▸ **Written problem**: Print the listing in its entirety and exactly, leaving out images.

▸ **Source data**:
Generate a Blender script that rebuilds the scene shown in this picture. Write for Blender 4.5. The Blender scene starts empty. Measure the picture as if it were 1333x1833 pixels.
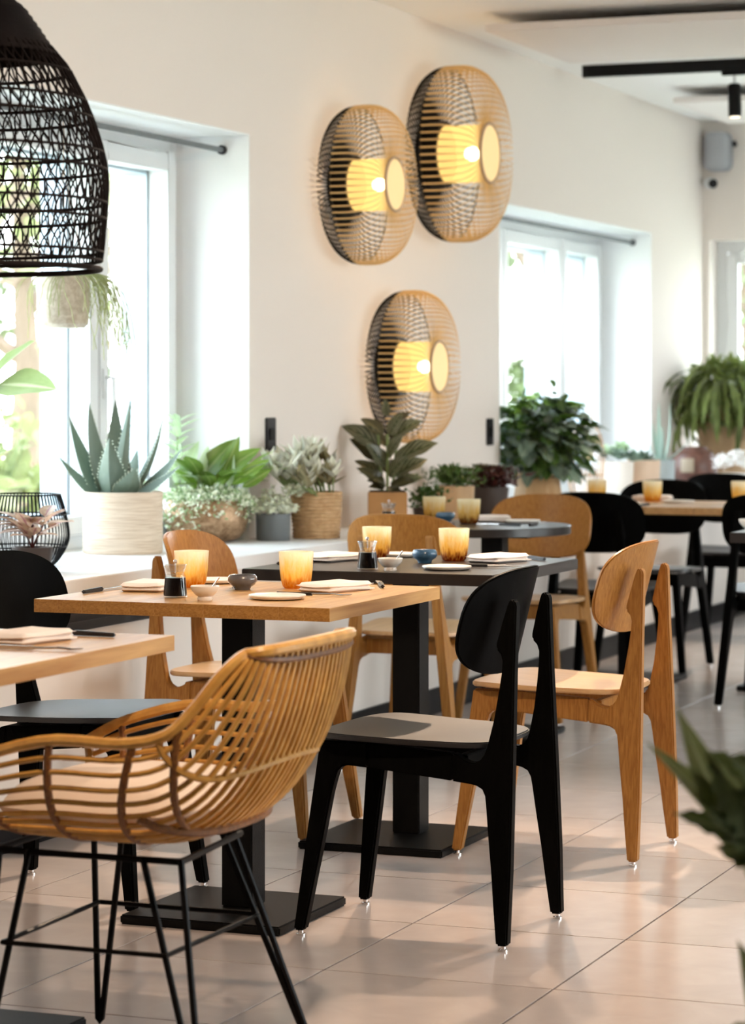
import bpy, bmesh, math, random
from mathutils import Vector, Matrix
random.seed(7)
PI = math.pi
scene = bpy.context.scene
COL = scene.collection

# ------------------------------------------------------------------ camera
cam = bpy.data.cameras.new('camera')
cam.sensor_fit = 'AUTO'; cam.sensor_width = 36.0
cam.lens = 4800 / 1833 * 36.0
cam.shift_y = -(916.5 - 700) / 1833
cam.clip_start = .05; cam.clip_end = 300
cam.dof.use_dof = True; cam.dof.focus_distance = 6.3; cam.dof.aperture_fstop = 5.0
co = bpy.data.objects.new('camera', cam); COL.objects.link(co)
co.location = (0, 0, 1.226); co.rotation_euler = (PI / 2, 0, math.radians(21.5))
scene.camera = co

# ------------------------------------------------------------------ world, sun, exposure
w = bpy.data.worlds.new('world'); scene.world = w; w.use_nodes = True
nt = w.node_tree; bg = nt.nodes['Background']
tc = nt.nodes.new('ShaderNodeTexCoord'); sep = nt.nodes.new('ShaderNodeSeparateXYZ')
rmp = nt.nodes.new('ShaderNodeValToRGB')
nt.links.new(tc.outputs['Generated'], sep.inputs[0]); nt.links.new(sep.outputs['Z'], rmp.inputs[0])
rmp.color_ramp.elements[0].position = 0.0; rmp.color_ramp.elements[0].color = (.95, .975, 1.0, 1)
rmp.color_ramp.elements[1].position = .7; rmp.color_ramp.elements[1].color = (.70, .83, 1.0, 1)
nt.links.new(rmp.outputs[0], bg.inputs[0]); bg.inputs[1].default_value = 8.0

sun = bpy.data.lights.new('sun', 'SUN'); sun.energy = 5.0; sun.angle = math.radians(2); sun.color = (1, .95, .86)
so = bpy.data.objects.new('sun', sun); COL.objects.link(so)
so.rotation_euler = Vector((-.55, .35, -1.1)).to_track_quat('-Z', 'Y').to_euler()

def portal(name, loc, size, to):
    l = bpy.data.lights.new(name, 'AREA'); l.shape = 'RECTANGLE'; l.size, l.size_y = size
    l.cycles.is_portal = True
    o = bpy.data.objects.new(name, l); COL.objects.link(o); o.location = loc
    o.rotation_euler = Vector(to).to_track_quat('-Z', 'Z').to_euler()
for i, (y0, y1, zh) in enumerate([(6.2, 8.706, 2.14), (11.457, 13.996, 2.08)]):
    portal('window_portal', (-4.30, (y0 + y1) / 2, (zh + .72) / 2), (y1 - y0, zh - .72), (1, 0, 0))
portal('window_portal', (-2.9, 15.32, 1.4), (1.9, 1.35), (0, -1, 0))
for yc in (7.2, 10.8):
    portal('window_portal', (4.62, yc, 1.35), (2.8, 2.1), (-1, 0, 0))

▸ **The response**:
Generate a Blender script that rebuilds the scene shown in this picture. Write for Blender 4.5. The Blender scene starts empty. Measure the picture as if it were 1333x1833 pixels.
import bpy, bmesh, math, random
from mathutils import Vector, Matrix
random.seed(7)
PI = math.pi
scene = bpy.context.scene
COL = scene.collection

# ------------------------------------------------------------------ camera
cam = bpy.data.cameras.new('camera')
cam.sensor_fit = 'AUTO'; cam.sensor_width = 36.0
cam.lens = 4800 / 1833 * 36.0
cam.shift_y = -(916.5 - 700) / 1833
cam.clip_start = .05; cam.clip_end = 300
cam.dof.use_dof = True; cam.dof.focus_distance = 6.3; cam.dof.aperture_fstop = 5.0
co = bpy.data.objects.new('camera', cam); COL.objects.link(co)
co.location = (0, 0, 1.226); co.rotation_euler = (PI / 2, 0, math.radians(21.5))
scene.camera = co

# ------------------------------------------------------------------ world, sun, exposure
w = bpy.data.worlds.new('world'); scene.world = w; w.use_nodes = True
nt = w.node_tree; bg = nt.nodes['Background']
tc = nt.nodes.new('ShaderNodeTexCoord'); sep = nt.nodes.new('ShaderNodeSeparateXYZ')
rmp = nt.nodes.new('ShaderNodeValToRGB')
nt.links.new(tc.outputs['Generated'], sep.inputs[0]); nt.links.new(sep.outputs['Z'], rmp.inputs[0])
rmp.color_ramp.elements[0].position = 0.0; rmp.color_ramp.elements[0].color = (.95, .975, 1.0, 1)
rmp.color_ramp.elements[1].position = .7; rmp.color_ramp.elements[1].color = (.70, .83, 1.0, 1)
nt.links.new(rmp.outputs[0], bg.inputs[0]); bg.inputs[1].default_value = 8.0

sun = bpy.data.lights.new('sun', 'SUN'); sun.energy = 5.0; sun.angle = math.radians(2); sun.color = (1, .95, .86)
so = bpy.data.objects.new('sun', sun); COL.objects.link(so)
so.rotation_euler = Vector((-.55, .35, -1.1)).to_track_quat('-Z', 'Y').to_euler()

def portal(name, loc, size, to):
    l = bpy.data.lights.new(name, 'AREA'); l.shape = 'RECTANGLE'; l.size, l.size_y = size
    l.cycles.is_portal = True
    o = bpy.data.objects.new(name, l); COL.objects.link(o); o.location = loc
    o.rotation_euler = Vector(to).to_track_quat('-Z', 'Z').to_euler()
for i, (y0, y1, zh) in enumerate([(6.2, 8.706, 2.14), (11.457, 13.996, 2.08)]):
    portal('window_portal', (-4.30, (y0 + y1) / 2, (zh + .72) / 2), (y1 - y0, zh - .72), (1, 0, 0))
portal('window_portal', (-2.9, 15.32, 1.4), (1.9, 1.35), (0, -1, 0))
for yc in (7.2, 10.8):
    portal('window_portal', (4.62, yc, 1.35), (2.8, 2.1), (-1, 0, 0))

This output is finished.